The BOC Network has been recognized and praised extensively for both its model and its accomplishments.
For example, in 2001, the BOC Network was an awardee under the U.S. Small Business Administration Program for Investment in Microenterprise (PRIME).
In addition, a study sponsored by the Ford, MacArthur, and Casey Foundations, Networking Across Boundaries, and the Sage Publications book Workforce Development Networks cited the BOC Network as one of only a dozen economic development models nationwide "worthy of study and replication."
It is a view echoed by the U.S. Treasury Department’s 1998 BusinessLINC report, which highlighted the BOC Network as a model economic development program.

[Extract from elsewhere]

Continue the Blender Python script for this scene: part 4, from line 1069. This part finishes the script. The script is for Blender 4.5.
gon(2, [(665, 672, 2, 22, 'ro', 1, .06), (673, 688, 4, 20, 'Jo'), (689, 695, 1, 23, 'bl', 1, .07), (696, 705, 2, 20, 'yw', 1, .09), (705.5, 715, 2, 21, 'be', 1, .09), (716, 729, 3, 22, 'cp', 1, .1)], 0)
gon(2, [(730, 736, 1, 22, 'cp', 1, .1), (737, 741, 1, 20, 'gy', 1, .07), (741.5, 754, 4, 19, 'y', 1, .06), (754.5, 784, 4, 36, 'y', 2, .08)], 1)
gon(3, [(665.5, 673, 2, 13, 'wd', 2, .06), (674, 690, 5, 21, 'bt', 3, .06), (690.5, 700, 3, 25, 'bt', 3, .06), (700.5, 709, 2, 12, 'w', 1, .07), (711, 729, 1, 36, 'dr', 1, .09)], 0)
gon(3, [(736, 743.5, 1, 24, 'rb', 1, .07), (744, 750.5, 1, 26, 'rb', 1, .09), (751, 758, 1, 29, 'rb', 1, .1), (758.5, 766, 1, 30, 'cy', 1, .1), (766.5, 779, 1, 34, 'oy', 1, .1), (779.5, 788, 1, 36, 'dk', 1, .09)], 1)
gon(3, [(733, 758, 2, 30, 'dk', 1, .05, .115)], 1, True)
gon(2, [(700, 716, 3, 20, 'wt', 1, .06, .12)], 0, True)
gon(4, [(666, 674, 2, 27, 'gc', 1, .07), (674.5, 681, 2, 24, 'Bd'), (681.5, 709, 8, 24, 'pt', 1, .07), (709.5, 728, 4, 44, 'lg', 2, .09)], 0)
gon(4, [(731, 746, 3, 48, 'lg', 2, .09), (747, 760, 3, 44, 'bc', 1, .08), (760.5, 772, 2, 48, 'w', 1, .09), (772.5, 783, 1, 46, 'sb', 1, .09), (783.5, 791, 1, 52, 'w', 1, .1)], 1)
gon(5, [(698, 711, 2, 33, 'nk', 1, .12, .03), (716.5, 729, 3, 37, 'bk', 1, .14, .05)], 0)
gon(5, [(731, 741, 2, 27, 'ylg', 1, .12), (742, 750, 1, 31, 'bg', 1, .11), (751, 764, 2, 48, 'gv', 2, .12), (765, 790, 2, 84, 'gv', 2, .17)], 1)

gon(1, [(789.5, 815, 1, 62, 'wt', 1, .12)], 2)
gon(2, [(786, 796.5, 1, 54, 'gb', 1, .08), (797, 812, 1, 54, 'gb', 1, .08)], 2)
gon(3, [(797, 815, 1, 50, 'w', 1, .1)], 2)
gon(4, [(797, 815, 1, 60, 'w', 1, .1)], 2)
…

None of this would surprise the many clients and communities the Network serves.
Nor would it surprise CNN, the New York Times, Wall Street Journal, Daily News, and Newsday, all of which have praised the BOC Network’s work.
National Minority Business
Council Award
BOC Network received The Charles T. Haffey Community Service Award at The National Minority Business Council, Inc., Annual Business Awards Luncheon, on February 16, 2005 at the New York Marriott Marque Hotel. The award signified BOC's record of service to minority and women owned businesses in all five boroughs and Newark, NJ. "We are pleased to renew our commitment to our mission of achieving economic parity for women and minority owned firms by leveling the business playing field and assuring that hard work, ambition, integrity, determination, dedication, and intelligence are duly rewarded, regardless of gender or ethinicity," said Gregory L. Reid, ESQ., chairman of the NMBC Board of Directors.
SBA Award
BOC Network Board Member Geri Jasper, during her tenure as BOC CFO and Program Director, was awarded the 2001 Small Business Administration's Women in Small Business Advocate of the Year Award (NY District).
From Crain's NY Business
BOC is "a unique non-profit network that... has been quietly helping small businesses in New York. It's simple premise is that, while there are dozens of programs in the city to help companies grow, few small businesses know of their existence, have the skills to access them, or even know which programs to use. The...affiliated centers of the Business Outreach Center Network bridge the gap between these programs and the small business com-munity—at no charge to the businesses that seek them out. Because BOC staffers intimately know the communities they serve, they are able to overcome many of the cultural and linguistic barriers to entrepreneurship here. So successful have the BOCs been that the concept...is being eyed as a model for national small business development."